Supplied data ▸
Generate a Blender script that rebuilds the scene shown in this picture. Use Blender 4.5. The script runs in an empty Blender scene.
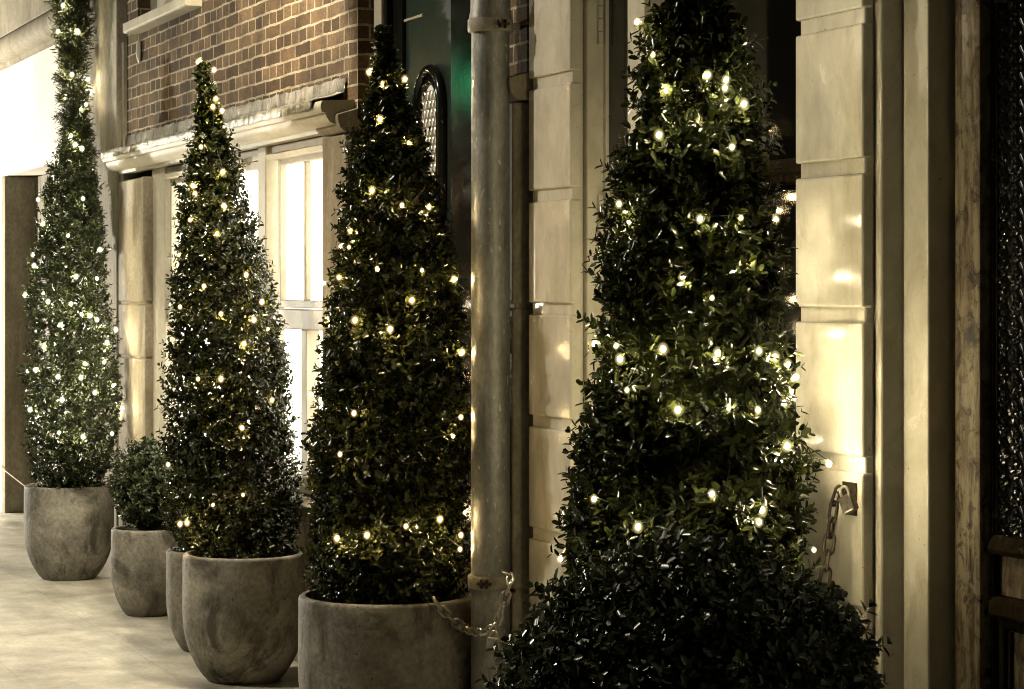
import bpy, bmesh, math, random
import numpy as np
from mathutils import Vector, Matrix, Quaternion

random.seed(7)
sc = bpy.context.scene
col = sc.collection

# ------------------------------------------------------------------ camera geometry
# The facade runs along world x at y = 0 (street side is y < 0); s = -x grows away from
# the camera, d = -y is the distance out from the facade, z is up.
VX, VY, F, H, P = -440.0, 288.0, 2400.0, 1.6, 2.95
TH = math.atan((512 - VX) / F)
CT, ST = math.cos(TH), math.sin(TH)


def S(px, d=0.0):
    r = (px - 512) / F
    return (P - d) * (CT - ST * r) / (ST + CT * r)


def CY(px, d=0.0):
    return (P - d) * F / (CT * (px - VX))


def Z(px, py, d=0.0):
    return H - (py - VY) * CY(px, d) / F


def Dof(px, s):
    r = (px - 512) / F
    return P - s * (CT * r + ST) / (CT - ST * r)


def pt(px, py, d):
    return Vector((-S(px, d), -d, Z(px, py, d)))


# ------------------------------------------------------------------ helpers
class MB:
    def __init__(self):
        self.v, self.f = [], []

    def box(self, s0, s1, d0, d1, z0, z1):
        xs = (-max(s0, s1), -min(s0, s1))
        ys = (-max(d0, d1), -min(d0, d1))
        zs = (min(z0, z1), max(z0, z1))
        b = len(self.v)
        for z in zs:
            for y in ys:
                for x in xs:
                    self.v.append((x, y, z))
        for q in ((0, 2, 3, 1), (4, 5, 7, 6), (0, 1, 5, 4), (2, 6, 7, 3), (0, 4, 6, 2), (1, 3, 7, 5)):
            self.f.append([b + i for i in q])
        return self

    def prism_x(self, prof, s0, s1):
        """profile of (d, z) points swept along the facade"""
        b, n = len(self.v), len(prof)
        for s in (s0, s1):
            for d, z in prof:
                self.v.append((-s, -d, z))
        for i in range(n):
            j = (i + 1) % n
            self.f.append([b + i, b + j, b + n + j, b + n + i])
        self.f.append([b + i for i in range(n)][::-1])
        self.f.append([b + n + i for i in range(n)])
        return self

    def tube(self, pts, r, n=8, closed=False, cap=True):
        pts = [Vector(p) for p in pts]
        m = len(pts)
        b = len(self.v)
        prev = None
        for i, p in enumerate(pts):
            if closed:
                t = pts[(i + 1) % m] - pts[i - 1]
            else:
                t = pts[min(i + 1, m - 1)] - pts[max(i - 1, 0)]
            if t.length < 1e-9:
                t = Vector((0, 0, 1))
            t.normalize()
            if prev is None:
                a = t.orthogonal().normalized()
            else:
                a = prev - t * prev.dot(t)
                a = a.normalized() if a.length > 1e-6 else t.orthogonal().normalized()
            prev = a
            c = t.cross(a)
            rr = r[i] if isinstance(r, (list, tuple)) else r
            for k in range(n):
                an = 2 * math.pi * k / n
                self.v.append(tuple(p + (a * math.cos(an) + c * math.sin(an)) * rr))
        for i in range(m if closed else m - 1):
            i2 = (i + 1) % m
            for k in range(n):
                k2 = (k + 1) % n
                self.f.append([b + i * n + k, b + i * n + k2, b + i2 * n + k2, b + i2 * n + k])
        if cap and not closed:
            self.f.append([b + k for k in range(n)][::-1])
            self.f.append([b + (m - 1) * n + k for k in range(n)])
        return self

    def lathe(self, prof, c, n=64):
        b, m = len(self.v), len(prof)
        for r, z in prof:
            for k in range(n):
                a = 2 * math.pi * k / n
                self.v.append((c[0] + r * math.cos(a), c[1] + r * math.sin(a), c[2] + z))
        for i in range(m - 1):
            for k in range(n):
                k2 = (k + 1) % n
                self.f.append([b + i * n + k, b + i * n + k2, b + (i + 1) * n + k2, b + (i + 1) * n + k])
        self.f.append([b + k for k in range(n)][::-1])
        self.f.append([b + (m - 1) * n + k for k in range(n)])
        return self

    def build(self, name, mat, parent=None, bevel=0.0, smooth=False):
        me = bpy.data.meshes.new(name)
        me.from_pydata(self.v, [], self.f)
        me.update()
        bm = bmesh.new()
        bm.from_mesh(me)
        bmesh.ops.recalc_face_normals(bm, faces=bm.faces)
        bm.to_mesh(me)
        bm.free()
        if smooth:
            me.shade_smooth()
            me.set_sharp_from_angle(angle=math.radians(40))
        me.materials.append(mat)
        o = bpy.data.objects.new(name, me)
        col.objects.link(o)
        if bevel:
            m = o.modifiers.new('edge', 'BEVEL')
            m.width = bevel
            m.segments = 2
            m.limit_method = 'ANGLE'
        if parent:
            attach(o, parent)
        return o


def attach(o, parent):
    o.parent = parent
    o.matrix_parent_inverse = Matrix.Translation(-parent.location)


def tag(o, label=None, cat=None, group=None, kind=None):
    if label: o['label'] = label
    if cat: o['category'] = cat
    if group: o['group'] = group
    if kind: o['kind'] = kind
    return o


def thing(name, label, cat, loc=(0, 0, 0), group=None):
    o = bpy.data.objects.new(name, None)
    o.empty_display_size = 0.1
    o.location = loc
    col.objects.link(o)
    return tag(o, label, cat, group)


# ------------------------------------------------------------------ materials
class NT:
    def __init__(self, name):
        self.m = bpy.data.materials.new(name)
        self.m.use_nodes = True
        self.t = self.m.node_tree
        self.b = self.t.nodes['Principled BSDF']
        self.out = self.t.nodes['Material Output']

    def n(self, typ, **kw):
        nd = self.t.nodes.new(typ)
        for k, v in kw.items():
            if k in nd.inputs.keys():
                nd.inputs[k].default_value = v
            else:
                setattr(nd, k, v)
        return nd

    def l(self, a, b):
        self.t.links.new(a, b)

    def coords(self, scale=(1, 1, 1), kind='Object'):
        tc = self.n('ShaderNodeTexCoord')
        mp = self.n('ShaderNodeMapping')
        mp.inputs['Scale'].default_value = scale
        self.l(tc.outputs[kind], mp.inputs['Vector'])
        return mp.outputs['Vector']

    def noise(self, vec, scale, detail=6, rough=0.6, dist=0.0):
        nd = self.n('ShaderNodeTexNoise')
        nd.inputs['Scale'].default_value = scale
        nd.inputs['Detail'].default_value = detail
        nd.inputs['Roughness'].default_value = rough
        nd.inputs['Distortion'].default_value = dist
        self.l(vec, nd.inputs['Vector'])
        return nd.outputs['Fac']

    def ramp(self, fac, stops):
        nd = self.n('ShaderNodeValToRGB')
        e = nd.color_ramp.elements
        while len(e) < len(stops):
            e.new(0.5)
        for el, (p, c) in zip(e, stops):
            el.position = p
            el.color = (*c, 1) if len(c) == 3 else c
        self.l(fac, nd.inputs['Fac'])
        return nd.outputs['Color']

    def mix(self, fac, a, b, mode='MIX'):
        nd = self.n('ShaderNodeMix')
        nd.data_type = 'RGBA'
        nd.blend_type = mode
        for sock, v in ((nd.inputs[0], fac), (nd.inputs[6], a), (nd.inputs[7], b)):
            if hasattr(v, 'is_linked') or isinstance(v, bpy.types.NodeSocket):
                self.l(v, sock)
            else:
                sock.default_value = v if not isinstance(v, tuple) or len(v) == 4 else (*v, 1)
        return nd.outputs[2]

    def bump(self, h, strength=0.3, dist=0.01, prev=None):
        nd = self.n('ShaderNodeBump')
        nd.inputs['Strength'].default_value = strength
        nd.inputs['Distance'].default_value = dist
        self.l(h, nd.inputs['Height'])
        if prev is not None:
            self.l(prev, nd.inputs['Normal'])
        return nd.outputs['Normal']


def g(v):
    return (v, v, v)


def surface(name, c_lo, c_hi, scale=3.0, stretch=(1, 1, 1), rough=(0.5, 0.7), bump=0.2, bscale=40.0,
            bdist=0.004, metallic=0.0, speck=None, coat=0.0, spec=0.3, dirt=None, fine=0.35):
    k = NT(name)
    v = k.coords(stretch)
    n1 = k.noise(v, scale, 8, 0.65, 0.4)
    c = k.ramp(n1, [(0.32, c_lo), (0.68, c_hi)])
    n2 = k.noise(v, bscale, 5, 0.6)
    c = k.mix(fine, c, k.ramp(n2, [(0.32, g(0.35)), (0.66, g(1.0))]), 'MULTIPLY')
    if dirt:
        n4 = k.noise(k.coords(dirt[1]), dirt[2], 7, 0.7, 0.8)
        c = k.mix(k.ramp(n4, [(dirt[3], g(0)), (dirt[4], g(1))]), c, dirt[0])
    if speck:
        n3 = k.noise(v, speck[1], 3, 0.5)
        c = k.mix(k.ramp(n3, [(speck[2], g(0)), (speck[2] + 0.04, g(1))]), c, speck[0])
    k.l(c, k.b.inputs['Base Color'])
    k.l(k.ramp(n1, [(0.3, g(rough[0])), (0.7, g(rough[1]))]), k.b.inputs['Roughness'])
    k.b.inputs['Metallic'].default_value = metallic
    k.b.inputs['Coat Weight'].default_value = coat
    k.b.inputs['Coat Roughness'].default_value = 0.12
    k.b.inputs['Specular IOR Level'].default_value = spec
    if bump:
        nb = k.bump(n1, bump * 0.6, bdist * 2)
        k.l(k.bump(n2, bump, bdist, nb), k.b.inputs['Normal'])
    return k.m


def emit(name, color, strength):
    k = NT(name)
    e = k.n('ShaderNodeEmission')
    e.inputs['Color'].default_value = (*color, 1)
    e.inputs['Strength'].default_value = strength
    k.l(e.outputs[0], k.out.inputs['Surface'])
    return k.m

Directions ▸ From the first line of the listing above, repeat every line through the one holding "col = sc.collection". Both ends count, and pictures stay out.

Exercise output ▸
Generate a Blender script that rebuilds the scene shown in this picture. Use Blender 4.5. The script runs in an empty Blender scene.
import bpy, bmesh, math, random
import numpy as np
from mathutils import Vector, Matrix, Quaternion

random.seed(7)
sc = bpy.context.scene
col = sc.collection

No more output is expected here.